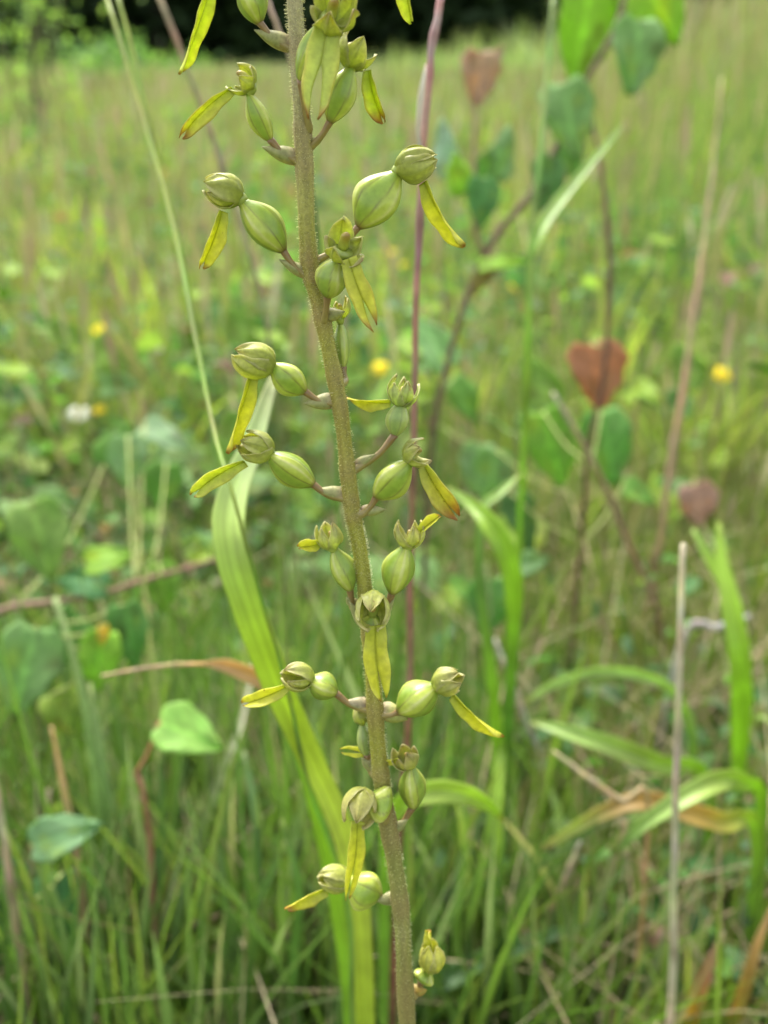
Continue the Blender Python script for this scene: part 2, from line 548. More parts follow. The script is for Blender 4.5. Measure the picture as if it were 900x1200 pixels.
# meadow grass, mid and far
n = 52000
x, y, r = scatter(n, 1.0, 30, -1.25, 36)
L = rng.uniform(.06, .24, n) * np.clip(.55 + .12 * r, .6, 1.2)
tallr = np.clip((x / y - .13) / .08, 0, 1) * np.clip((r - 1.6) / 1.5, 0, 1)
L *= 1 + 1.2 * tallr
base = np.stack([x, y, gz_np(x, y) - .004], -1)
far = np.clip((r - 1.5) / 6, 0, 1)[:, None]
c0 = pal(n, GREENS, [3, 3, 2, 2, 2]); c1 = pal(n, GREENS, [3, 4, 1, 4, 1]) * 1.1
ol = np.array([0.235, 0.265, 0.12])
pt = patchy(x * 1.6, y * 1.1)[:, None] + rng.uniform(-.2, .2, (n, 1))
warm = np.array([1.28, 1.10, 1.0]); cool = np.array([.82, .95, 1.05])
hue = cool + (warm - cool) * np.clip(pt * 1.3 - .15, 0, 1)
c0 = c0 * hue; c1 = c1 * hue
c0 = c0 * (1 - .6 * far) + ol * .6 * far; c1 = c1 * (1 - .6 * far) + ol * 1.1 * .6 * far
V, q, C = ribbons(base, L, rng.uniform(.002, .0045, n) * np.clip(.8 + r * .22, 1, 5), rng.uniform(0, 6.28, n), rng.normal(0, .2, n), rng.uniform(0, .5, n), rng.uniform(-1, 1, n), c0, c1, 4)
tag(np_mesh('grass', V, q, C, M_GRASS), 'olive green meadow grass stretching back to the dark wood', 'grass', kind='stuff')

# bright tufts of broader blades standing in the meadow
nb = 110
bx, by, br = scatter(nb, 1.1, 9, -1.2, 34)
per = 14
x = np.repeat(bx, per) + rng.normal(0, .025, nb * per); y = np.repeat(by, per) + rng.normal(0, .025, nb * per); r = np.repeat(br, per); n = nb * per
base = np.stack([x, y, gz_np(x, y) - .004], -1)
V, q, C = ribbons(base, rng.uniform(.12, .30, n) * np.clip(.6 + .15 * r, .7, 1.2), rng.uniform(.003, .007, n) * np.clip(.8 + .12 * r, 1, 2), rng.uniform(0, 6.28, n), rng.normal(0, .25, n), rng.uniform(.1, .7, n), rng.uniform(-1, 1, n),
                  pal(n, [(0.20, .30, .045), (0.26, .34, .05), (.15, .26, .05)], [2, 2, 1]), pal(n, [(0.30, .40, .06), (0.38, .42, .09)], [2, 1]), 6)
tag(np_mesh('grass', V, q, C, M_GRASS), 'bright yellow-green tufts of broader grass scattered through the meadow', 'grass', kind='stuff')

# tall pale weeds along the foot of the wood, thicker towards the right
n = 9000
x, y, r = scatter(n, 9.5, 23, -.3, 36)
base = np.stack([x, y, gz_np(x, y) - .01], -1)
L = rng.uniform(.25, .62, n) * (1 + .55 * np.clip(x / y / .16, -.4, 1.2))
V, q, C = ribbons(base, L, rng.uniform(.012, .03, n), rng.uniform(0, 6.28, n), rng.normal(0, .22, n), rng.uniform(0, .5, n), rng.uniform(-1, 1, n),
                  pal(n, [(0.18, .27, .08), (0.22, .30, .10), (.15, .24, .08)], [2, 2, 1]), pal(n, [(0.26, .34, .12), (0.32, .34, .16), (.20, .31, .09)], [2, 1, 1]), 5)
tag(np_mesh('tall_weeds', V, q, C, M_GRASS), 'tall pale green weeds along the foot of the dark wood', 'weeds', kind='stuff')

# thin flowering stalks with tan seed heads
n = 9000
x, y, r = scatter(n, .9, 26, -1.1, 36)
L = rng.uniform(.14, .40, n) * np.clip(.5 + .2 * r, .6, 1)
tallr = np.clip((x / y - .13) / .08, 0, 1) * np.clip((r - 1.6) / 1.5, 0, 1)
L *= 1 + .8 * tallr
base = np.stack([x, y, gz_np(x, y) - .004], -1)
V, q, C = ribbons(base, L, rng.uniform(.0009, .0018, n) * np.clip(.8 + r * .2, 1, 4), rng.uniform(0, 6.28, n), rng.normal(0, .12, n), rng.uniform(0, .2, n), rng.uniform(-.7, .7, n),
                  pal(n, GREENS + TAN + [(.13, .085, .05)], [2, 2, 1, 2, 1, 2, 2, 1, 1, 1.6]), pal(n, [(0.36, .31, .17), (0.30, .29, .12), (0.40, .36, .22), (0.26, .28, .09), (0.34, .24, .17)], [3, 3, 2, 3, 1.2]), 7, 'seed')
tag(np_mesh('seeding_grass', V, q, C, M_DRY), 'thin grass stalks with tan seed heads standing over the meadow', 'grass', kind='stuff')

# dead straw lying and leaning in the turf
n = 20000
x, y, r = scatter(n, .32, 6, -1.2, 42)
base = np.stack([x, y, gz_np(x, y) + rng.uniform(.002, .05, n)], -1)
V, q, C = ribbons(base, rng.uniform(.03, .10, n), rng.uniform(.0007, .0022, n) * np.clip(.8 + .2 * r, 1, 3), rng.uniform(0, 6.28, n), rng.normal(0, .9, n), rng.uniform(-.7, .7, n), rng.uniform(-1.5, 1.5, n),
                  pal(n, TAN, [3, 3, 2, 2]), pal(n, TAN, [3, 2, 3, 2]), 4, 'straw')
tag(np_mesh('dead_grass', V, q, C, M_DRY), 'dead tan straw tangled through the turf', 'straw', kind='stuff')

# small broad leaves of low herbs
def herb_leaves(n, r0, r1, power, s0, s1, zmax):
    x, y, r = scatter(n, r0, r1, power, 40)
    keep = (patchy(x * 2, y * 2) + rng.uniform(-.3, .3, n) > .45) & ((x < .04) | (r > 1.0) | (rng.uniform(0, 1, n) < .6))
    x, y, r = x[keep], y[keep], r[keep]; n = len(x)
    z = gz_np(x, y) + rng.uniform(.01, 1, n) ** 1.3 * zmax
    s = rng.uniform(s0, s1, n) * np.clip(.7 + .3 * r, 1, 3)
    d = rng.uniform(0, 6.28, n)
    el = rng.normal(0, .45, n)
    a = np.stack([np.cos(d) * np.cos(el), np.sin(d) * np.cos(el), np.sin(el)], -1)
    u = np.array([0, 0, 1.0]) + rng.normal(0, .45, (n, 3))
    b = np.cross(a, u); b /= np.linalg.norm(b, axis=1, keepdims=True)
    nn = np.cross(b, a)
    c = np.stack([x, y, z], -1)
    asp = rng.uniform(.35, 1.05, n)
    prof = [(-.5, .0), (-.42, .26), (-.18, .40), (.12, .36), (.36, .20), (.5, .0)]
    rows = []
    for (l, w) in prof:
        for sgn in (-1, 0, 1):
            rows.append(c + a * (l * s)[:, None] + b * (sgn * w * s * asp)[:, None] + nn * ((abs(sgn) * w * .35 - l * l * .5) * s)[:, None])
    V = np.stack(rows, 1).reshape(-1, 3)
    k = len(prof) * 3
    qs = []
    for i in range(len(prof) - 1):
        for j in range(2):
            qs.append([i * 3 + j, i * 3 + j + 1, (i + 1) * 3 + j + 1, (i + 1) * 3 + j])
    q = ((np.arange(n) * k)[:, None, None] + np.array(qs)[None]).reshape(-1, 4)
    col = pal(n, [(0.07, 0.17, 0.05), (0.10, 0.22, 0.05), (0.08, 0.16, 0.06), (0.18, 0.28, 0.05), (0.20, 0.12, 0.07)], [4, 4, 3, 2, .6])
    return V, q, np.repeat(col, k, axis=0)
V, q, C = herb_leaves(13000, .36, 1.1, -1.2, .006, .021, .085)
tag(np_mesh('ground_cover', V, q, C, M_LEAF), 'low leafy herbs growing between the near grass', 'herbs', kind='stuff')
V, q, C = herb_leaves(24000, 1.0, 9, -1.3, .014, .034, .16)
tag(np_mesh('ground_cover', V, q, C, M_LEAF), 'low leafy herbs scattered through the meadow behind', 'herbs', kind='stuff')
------
Can you repeat, word for word, every line above from the one containing "far = np.clip((r - 1.5) / 6, 0, 1)[:, None]" down to the one containing "tag(np_mesh('grass', V, q, C, M_GRASS), 'olive", including both?

far = np.clip((r - 1.5) / 6, 0, 1)[:, None]
c0 = pal(n, GREENS, [3, 3, 2, 2, 2]); c1 = pal(n, GREENS, [3, 4, 1, 4, 1]) * 1.1
ol = np.array([0.235, 0.265, 0.12])
pt = patchy(x * 1.6, y * 1.1)[:, None] + rng.uniform(-.2, .2, (n, 1))
warm = np.array([1.28, 1.10, 1.0]); cool = np.array([.82, .95, 1.05])
hue = cool + (warm - cool) * np.clip(pt * 1.3 - .15, 0, 1)
c0 = c0 * hue; c1 = c1 * hue
c0 = c0 * (1 - .6 * far) + ol * .6 * far; c1 = c1 * (1 - .6 * far) + ol * 1.1 * .6 * far
V, q, C = ribbons(base, L, rng.uniform(.002, .0045, n) * np.clip(.8 + r * .22, 1, 5), rng.uniform(0, 6.28, n), rng.normal(0, .2, n), rng.uniform(0, .5, n), rng.uniform(-1, 1, n), c0, c1, 4)
tag(np_mesh('grass', V, q, C, M_GRASS), 'olive green meadow grass stretching back to the dark wood', 'grass', kind='stuff')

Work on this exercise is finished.